Although he spent time trying to tell the Black Panther story afresh for new audiences, Hudlin's series did end up tangled in the wave of 2000s crossovers with their alternate universes, Skrull invasions and more. Just as much continuity, but linked to current sales, not history.
Ten years ago this month, Hudlin made one more controversial addition to Wakanda's history that hasn't been remarked on much, but definitely relates to the themes of 2018's film. An 18th-c. Black Panther made a mutual-noninterference deal... with the entire Atlantic slave trade!

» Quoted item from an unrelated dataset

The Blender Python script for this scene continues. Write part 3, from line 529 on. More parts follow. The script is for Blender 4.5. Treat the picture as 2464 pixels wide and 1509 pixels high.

That brings me to the current era, with @TaNehisiCoats helming a crew of writers representing many kinds of authorship: @rgay @yonaharvey @EvNarc & more. Check out their work: it asks long-needed questions about the "whys and hows" of Wakandan monarchy, women's rights, and more.
I won't spoil or analyze this current work like I did the past eras, but if you're looking for a jumping on point to read about Wakanda and T'Challa, Rise of the Black Panther is great place to begin, exploring many of the themes in this thread!
Long-time fans of these authors may want to check out the new Black Panther annual, with one story each by McGregor, Priest, and Hudlin. It's coming out tomorrow! comicstore.marvel.com/Black-Panther-…
And that's it for my long recap of Black Panther history. Amandla!